When the door to development opened, two projects were proposed: a large office building and a condominium complex. These plans were brought to the attention of Don Henley, lead singer of the rock group the Eagles, by a group of concerned local residents. Henley spearheaded a campaign to preserve the area, and rallied political figures such as Senators Ted Kennedy and Paul Tsongas, as well as a number of actors and musicians, to the support of the Walden Woods Project (WWP). WWP arranged a number of fund-raising events, including rock concerts, movie premieres, and a "Walk for Walden Woods," and successfully negotiated with the developers to purchase the endangered land, as well as additional land in Walden Woods.


In order to continue the process of education about the need for preservation, the Walden Woods Project turned to the Thoreau Society and its half-century of experience and knowledge.
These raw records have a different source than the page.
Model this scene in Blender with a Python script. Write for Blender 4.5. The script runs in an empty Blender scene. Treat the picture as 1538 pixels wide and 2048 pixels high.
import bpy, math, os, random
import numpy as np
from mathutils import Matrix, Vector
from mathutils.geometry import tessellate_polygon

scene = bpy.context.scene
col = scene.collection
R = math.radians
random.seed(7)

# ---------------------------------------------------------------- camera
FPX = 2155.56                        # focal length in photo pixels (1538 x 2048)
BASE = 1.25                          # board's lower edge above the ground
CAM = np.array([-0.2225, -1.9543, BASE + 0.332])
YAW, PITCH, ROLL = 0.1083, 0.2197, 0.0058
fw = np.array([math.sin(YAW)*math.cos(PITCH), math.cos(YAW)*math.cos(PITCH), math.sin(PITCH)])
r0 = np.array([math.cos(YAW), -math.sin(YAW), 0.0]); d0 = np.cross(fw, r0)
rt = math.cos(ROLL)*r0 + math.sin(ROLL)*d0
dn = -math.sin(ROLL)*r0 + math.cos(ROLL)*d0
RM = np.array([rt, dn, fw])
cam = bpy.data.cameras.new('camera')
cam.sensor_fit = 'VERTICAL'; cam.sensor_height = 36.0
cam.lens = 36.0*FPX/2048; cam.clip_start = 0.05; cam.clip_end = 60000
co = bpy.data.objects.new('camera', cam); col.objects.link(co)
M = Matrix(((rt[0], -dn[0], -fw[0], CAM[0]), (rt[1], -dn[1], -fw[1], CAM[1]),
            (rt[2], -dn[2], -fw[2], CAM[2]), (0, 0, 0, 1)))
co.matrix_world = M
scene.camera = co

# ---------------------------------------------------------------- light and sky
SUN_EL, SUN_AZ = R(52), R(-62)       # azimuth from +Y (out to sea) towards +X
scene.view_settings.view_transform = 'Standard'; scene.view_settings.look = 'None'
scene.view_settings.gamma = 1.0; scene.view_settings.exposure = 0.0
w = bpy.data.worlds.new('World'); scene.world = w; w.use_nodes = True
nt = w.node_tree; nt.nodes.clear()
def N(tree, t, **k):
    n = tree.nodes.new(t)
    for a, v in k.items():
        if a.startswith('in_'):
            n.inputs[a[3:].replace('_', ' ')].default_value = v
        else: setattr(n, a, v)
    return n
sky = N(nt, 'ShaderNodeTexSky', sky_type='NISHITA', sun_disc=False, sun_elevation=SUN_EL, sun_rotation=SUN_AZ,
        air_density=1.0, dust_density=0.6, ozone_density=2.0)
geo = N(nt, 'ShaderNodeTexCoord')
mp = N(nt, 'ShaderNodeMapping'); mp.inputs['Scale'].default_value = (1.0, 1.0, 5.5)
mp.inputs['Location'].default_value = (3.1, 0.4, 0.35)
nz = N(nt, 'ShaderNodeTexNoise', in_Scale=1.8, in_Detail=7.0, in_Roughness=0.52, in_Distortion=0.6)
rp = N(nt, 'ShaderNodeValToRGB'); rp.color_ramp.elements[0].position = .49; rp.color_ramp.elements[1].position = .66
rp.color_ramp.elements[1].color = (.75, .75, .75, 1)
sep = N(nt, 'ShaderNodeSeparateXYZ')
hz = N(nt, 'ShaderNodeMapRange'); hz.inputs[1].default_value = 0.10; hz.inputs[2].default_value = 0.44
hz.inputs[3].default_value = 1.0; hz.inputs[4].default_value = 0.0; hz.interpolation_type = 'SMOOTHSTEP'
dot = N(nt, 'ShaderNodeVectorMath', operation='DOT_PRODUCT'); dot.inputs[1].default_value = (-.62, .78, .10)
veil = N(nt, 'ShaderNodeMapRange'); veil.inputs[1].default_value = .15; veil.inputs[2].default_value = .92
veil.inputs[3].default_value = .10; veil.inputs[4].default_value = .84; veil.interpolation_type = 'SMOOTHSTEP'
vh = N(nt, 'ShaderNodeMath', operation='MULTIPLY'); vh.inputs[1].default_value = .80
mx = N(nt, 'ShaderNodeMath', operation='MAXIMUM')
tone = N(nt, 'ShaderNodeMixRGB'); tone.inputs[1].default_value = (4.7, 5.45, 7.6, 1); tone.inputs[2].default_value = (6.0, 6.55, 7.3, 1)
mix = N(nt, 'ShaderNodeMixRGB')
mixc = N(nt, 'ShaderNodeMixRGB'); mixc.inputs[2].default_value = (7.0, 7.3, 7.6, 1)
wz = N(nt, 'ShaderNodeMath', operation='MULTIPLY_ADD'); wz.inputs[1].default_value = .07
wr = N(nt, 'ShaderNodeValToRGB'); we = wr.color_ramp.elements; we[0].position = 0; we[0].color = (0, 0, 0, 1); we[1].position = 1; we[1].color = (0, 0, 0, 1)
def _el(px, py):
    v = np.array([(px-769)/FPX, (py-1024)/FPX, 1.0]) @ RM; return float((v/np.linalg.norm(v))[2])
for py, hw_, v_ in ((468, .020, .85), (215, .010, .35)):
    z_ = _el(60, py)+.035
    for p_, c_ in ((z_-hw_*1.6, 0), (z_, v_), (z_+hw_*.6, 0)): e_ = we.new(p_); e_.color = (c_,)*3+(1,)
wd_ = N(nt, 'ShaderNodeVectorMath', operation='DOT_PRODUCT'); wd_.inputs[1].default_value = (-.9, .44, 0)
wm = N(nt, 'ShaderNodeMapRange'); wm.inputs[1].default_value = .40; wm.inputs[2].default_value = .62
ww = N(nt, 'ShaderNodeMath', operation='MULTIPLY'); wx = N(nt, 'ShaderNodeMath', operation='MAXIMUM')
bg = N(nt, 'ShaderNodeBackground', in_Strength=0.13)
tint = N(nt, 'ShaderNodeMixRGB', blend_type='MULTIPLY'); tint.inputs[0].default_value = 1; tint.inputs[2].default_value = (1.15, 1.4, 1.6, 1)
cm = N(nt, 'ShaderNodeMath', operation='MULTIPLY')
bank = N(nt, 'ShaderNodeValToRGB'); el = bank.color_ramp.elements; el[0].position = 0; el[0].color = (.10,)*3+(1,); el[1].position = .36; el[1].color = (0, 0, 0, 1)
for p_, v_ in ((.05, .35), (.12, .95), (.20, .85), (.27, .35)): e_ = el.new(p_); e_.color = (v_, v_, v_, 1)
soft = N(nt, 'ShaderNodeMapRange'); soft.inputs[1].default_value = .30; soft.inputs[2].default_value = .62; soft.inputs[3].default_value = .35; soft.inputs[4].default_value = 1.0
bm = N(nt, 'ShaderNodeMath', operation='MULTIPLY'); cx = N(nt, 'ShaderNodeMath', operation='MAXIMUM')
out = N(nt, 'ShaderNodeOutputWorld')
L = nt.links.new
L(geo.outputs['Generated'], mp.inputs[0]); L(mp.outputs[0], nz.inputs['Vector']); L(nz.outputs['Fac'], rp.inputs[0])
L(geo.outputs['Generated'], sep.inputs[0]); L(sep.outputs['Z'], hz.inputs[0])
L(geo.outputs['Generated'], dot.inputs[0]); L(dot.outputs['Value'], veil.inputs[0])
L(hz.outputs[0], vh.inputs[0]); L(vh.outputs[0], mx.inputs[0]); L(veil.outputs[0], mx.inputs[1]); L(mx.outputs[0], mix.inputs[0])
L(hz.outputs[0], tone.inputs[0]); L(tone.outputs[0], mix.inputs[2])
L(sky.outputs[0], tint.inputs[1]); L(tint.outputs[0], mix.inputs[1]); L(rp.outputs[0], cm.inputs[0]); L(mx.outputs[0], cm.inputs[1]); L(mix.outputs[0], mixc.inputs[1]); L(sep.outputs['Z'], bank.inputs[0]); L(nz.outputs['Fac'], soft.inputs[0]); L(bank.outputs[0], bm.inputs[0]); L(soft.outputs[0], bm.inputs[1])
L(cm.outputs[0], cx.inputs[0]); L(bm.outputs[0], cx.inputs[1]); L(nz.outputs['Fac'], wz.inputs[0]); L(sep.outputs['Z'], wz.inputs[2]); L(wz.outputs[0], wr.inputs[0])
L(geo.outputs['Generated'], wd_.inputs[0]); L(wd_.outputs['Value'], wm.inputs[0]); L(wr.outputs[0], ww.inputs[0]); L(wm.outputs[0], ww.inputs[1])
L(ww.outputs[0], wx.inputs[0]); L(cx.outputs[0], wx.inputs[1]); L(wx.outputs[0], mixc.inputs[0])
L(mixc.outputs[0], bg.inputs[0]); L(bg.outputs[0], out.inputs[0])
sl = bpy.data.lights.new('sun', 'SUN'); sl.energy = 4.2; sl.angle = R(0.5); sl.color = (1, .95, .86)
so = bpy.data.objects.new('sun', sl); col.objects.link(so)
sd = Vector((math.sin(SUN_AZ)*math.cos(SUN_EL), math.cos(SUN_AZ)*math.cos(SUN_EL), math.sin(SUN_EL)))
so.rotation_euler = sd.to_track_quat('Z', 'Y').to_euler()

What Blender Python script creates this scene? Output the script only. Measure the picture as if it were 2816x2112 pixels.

The Society and WWP collaborated to found the Thoreau Institute, which is owned and managed by WWP and hosts seminars and forums on Thoreau, Transcendentalism, and the environment. The Institute is also the repository of the world's largest collection of Thoreau-related research material. The Thoreau Institute and the Thoreau Society promote continued interest in and research on Thoreau and his work.


This essay was written in 1995 for an exhibit commemorating the 150th anniversary of Thoreau's move to Walden Pond and his writing of the American classic, Walden; it has been updated for inclusion here. All references are to Walden, ed. J. Lyndon Shanley (Princeton: Princeton University Press, 1971).